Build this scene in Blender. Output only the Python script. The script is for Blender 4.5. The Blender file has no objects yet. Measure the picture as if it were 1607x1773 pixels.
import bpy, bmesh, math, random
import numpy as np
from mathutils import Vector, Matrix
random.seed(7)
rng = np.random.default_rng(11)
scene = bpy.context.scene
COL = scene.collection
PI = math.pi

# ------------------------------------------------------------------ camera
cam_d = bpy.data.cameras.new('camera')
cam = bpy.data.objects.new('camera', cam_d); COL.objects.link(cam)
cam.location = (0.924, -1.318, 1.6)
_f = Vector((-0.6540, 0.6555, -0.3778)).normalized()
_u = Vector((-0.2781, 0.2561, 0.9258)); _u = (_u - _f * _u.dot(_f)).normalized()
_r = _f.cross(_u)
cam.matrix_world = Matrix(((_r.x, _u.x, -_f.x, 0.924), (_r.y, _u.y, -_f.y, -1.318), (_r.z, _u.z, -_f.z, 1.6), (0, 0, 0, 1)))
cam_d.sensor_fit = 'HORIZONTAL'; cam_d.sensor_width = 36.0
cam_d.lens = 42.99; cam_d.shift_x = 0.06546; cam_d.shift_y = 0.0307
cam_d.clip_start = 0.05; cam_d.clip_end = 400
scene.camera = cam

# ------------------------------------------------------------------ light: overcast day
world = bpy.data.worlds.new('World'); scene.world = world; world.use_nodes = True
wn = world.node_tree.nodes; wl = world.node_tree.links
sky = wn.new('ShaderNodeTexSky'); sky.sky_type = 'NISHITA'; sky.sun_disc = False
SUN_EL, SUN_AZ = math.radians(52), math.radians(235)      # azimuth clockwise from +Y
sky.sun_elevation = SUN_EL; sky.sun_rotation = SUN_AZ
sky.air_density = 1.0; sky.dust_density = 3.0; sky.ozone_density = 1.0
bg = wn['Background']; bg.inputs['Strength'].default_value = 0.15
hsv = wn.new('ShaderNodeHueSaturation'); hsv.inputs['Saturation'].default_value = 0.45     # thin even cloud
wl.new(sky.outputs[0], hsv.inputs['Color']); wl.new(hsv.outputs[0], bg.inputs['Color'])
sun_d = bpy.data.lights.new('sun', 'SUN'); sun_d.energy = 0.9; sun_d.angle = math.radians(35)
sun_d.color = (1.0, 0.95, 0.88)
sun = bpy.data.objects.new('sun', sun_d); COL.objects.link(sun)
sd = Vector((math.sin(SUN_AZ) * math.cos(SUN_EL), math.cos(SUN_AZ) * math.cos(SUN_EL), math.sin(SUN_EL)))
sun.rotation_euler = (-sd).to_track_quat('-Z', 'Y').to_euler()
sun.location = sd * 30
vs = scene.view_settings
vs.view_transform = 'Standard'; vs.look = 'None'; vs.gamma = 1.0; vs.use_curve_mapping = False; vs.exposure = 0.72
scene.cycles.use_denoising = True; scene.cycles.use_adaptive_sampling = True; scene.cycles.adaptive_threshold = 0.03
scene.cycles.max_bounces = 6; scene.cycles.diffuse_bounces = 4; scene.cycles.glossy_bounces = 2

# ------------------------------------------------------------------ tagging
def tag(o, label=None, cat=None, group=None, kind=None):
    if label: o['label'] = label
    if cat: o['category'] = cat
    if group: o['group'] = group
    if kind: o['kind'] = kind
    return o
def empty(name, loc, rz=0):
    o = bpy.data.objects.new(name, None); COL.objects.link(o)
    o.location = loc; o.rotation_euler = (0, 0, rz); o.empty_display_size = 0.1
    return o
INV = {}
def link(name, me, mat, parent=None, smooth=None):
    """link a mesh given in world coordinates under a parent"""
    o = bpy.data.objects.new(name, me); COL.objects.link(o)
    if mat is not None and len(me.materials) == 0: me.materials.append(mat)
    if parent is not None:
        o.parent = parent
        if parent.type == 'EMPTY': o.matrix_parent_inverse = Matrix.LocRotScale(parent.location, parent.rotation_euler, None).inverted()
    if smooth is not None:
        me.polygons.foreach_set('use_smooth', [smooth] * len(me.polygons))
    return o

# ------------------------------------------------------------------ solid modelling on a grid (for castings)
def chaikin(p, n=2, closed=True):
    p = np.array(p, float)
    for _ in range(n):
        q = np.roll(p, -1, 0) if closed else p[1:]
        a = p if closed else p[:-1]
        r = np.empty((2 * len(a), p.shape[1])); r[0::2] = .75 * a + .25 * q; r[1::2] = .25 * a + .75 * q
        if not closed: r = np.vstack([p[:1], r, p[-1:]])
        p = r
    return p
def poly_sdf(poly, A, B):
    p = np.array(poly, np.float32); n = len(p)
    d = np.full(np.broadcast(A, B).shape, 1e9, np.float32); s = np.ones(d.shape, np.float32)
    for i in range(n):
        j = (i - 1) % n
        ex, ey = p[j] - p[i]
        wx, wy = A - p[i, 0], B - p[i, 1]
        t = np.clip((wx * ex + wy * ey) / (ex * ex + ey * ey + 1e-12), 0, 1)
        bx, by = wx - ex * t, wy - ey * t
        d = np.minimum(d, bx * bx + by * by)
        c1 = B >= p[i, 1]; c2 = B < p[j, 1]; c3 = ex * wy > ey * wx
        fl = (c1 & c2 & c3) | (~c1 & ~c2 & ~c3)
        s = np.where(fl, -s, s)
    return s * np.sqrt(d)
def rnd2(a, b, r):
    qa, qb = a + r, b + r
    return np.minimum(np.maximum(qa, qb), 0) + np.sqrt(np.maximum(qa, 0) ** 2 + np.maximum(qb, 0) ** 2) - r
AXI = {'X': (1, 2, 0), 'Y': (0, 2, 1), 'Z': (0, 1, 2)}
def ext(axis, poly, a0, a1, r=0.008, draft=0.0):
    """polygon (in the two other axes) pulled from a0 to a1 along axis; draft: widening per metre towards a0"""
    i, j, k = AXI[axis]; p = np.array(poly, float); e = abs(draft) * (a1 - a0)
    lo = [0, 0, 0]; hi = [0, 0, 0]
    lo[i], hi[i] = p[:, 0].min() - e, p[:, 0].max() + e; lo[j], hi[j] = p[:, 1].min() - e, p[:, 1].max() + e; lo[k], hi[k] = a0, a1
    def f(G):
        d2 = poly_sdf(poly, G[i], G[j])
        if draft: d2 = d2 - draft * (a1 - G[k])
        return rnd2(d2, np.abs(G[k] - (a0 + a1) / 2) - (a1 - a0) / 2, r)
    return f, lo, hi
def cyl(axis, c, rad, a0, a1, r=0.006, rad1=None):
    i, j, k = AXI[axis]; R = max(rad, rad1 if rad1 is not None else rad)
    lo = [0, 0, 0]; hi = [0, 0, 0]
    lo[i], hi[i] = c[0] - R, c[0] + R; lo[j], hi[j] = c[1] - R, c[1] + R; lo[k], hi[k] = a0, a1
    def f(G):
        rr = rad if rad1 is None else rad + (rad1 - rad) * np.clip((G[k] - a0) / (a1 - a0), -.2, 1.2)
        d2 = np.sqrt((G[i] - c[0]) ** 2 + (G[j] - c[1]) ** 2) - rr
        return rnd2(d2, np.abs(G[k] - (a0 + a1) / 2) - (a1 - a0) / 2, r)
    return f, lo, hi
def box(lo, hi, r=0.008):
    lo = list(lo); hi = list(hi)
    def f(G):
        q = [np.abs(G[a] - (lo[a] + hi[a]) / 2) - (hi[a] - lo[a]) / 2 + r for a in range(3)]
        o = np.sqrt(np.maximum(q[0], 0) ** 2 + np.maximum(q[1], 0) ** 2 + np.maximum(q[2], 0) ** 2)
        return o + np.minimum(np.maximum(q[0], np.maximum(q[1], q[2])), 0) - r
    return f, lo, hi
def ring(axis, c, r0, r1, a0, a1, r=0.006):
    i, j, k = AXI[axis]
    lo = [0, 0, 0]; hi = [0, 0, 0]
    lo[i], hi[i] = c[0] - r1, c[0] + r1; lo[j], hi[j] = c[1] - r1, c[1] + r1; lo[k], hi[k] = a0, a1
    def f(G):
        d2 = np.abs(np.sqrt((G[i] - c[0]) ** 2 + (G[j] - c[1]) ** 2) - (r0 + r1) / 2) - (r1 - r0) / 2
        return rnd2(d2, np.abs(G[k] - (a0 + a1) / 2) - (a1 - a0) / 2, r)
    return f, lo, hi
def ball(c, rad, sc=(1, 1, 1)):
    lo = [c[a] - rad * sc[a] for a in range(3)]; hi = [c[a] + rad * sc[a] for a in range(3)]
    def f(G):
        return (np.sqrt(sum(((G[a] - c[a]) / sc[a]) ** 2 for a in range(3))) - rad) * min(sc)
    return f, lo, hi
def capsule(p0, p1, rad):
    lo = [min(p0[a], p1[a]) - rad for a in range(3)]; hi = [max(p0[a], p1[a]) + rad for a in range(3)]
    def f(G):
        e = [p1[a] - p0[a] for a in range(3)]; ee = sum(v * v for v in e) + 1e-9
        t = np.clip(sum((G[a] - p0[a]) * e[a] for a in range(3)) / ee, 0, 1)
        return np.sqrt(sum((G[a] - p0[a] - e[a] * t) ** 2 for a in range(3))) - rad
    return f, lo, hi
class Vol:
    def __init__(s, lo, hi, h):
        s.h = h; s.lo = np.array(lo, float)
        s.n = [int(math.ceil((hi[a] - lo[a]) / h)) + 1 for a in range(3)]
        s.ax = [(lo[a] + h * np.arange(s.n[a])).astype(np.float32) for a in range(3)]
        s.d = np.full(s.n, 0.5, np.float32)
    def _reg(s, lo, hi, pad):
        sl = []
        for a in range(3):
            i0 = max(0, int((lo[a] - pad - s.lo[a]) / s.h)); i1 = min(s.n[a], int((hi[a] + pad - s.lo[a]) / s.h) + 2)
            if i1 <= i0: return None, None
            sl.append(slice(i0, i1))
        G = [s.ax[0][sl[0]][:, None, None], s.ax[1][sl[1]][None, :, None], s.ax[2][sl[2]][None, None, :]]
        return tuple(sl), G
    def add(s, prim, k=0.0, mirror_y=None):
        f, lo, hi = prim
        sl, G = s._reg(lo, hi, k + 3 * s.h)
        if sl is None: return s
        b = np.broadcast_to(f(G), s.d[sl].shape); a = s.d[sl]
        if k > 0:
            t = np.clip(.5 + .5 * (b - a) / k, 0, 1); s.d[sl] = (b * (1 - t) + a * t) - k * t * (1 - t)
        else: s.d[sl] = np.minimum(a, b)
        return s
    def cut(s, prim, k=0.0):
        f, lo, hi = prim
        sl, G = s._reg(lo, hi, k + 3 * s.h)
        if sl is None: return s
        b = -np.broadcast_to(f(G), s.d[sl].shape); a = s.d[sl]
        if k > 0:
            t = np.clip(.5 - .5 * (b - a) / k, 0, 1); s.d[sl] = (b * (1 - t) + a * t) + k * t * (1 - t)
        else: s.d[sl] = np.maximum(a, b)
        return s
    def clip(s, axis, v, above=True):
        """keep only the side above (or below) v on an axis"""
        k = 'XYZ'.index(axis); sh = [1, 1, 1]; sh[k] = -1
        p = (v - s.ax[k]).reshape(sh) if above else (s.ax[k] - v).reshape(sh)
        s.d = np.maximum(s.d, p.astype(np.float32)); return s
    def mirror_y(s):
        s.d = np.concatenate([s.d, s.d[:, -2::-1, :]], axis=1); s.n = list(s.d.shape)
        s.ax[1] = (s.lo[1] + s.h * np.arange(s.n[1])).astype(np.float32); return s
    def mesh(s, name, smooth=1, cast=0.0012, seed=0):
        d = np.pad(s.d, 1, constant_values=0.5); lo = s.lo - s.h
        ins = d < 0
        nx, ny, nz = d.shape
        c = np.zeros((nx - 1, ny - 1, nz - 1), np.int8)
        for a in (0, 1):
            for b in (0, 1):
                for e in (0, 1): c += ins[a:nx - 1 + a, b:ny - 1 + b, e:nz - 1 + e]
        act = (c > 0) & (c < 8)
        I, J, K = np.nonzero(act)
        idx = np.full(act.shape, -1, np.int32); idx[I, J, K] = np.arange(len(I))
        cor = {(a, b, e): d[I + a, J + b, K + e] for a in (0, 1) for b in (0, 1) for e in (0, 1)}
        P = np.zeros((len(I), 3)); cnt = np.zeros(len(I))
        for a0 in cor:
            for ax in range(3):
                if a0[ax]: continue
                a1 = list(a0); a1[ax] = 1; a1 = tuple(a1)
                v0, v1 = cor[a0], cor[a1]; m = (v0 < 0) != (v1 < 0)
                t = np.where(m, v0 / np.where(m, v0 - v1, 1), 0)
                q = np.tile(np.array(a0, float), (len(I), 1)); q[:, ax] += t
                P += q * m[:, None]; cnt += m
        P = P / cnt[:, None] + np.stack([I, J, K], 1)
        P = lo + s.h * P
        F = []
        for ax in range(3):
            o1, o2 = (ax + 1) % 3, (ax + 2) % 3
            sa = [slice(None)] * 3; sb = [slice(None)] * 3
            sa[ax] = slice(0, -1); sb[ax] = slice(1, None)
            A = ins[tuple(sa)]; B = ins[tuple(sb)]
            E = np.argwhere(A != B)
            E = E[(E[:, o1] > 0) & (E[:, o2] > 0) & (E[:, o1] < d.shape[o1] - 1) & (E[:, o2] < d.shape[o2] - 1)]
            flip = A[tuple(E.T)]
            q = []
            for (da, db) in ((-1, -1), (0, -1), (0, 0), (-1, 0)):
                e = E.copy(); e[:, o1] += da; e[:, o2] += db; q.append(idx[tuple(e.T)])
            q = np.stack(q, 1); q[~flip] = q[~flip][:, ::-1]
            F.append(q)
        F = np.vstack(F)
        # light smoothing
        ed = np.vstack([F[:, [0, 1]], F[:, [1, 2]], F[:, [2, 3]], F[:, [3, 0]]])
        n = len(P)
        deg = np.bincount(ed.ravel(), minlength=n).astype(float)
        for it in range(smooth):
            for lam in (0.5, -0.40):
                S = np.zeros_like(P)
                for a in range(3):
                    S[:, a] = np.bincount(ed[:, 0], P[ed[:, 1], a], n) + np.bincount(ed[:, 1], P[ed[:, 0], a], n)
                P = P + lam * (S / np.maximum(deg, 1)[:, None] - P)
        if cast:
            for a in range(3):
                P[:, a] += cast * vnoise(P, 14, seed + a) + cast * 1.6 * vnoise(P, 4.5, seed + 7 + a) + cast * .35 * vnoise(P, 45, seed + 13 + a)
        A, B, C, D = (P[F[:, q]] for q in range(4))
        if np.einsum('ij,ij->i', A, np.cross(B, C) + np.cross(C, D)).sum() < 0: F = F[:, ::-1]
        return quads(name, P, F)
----
» Written exercise
Print the material above verbatim, first line through the line containing "scene.camera = cam", both included.

» Written solution
Build this scene in Blender. Output only the Python script. The script is for Blender 4.5. The Blender file has no objects yet. Measure the picture as if it were 1607x1773 pixels.
import bpy, bmesh, math, random
import numpy as np
from mathutils import Vector, Matrix
random.seed(7)
rng = np.random.default_rng(11)
scene = bpy.context.scene
COL = scene.collection
PI = math.pi

# ------------------------------------------------------------------ camera
cam_d = bpy.data.cameras.new('camera')
cam = bpy.data.objects.new('camera', cam_d); COL.objects.link(cam)
cam.location = (0.924, -1.318, 1.6)
_f = Vector((-0.6540, 0.6555, -0.3778)).normalized()
_u = Vector((-0.2781, 0.2561, 0.9258)); _u = (_u - _f * _u.dot(_f)).normalized()
_r = _f.cross(_u)
cam.matrix_world = Matrix(((_r.x, _u.x, -_f.x, 0.924), (_r.y, _u.y, -_f.y, -1.318), (_r.z, _u.z, -_f.z, 1.6), (0, 0, 0, 1)))
cam_d.sensor_fit = 'HORIZONTAL'; cam_d.sensor_width = 36.0
cam_d.lens = 42.99; cam_d.shift_x = 0.06546; cam_d.shift_y = 0.0307
cam_d.clip_start = 0.05; cam_d.clip_end = 400
scene.camera = cam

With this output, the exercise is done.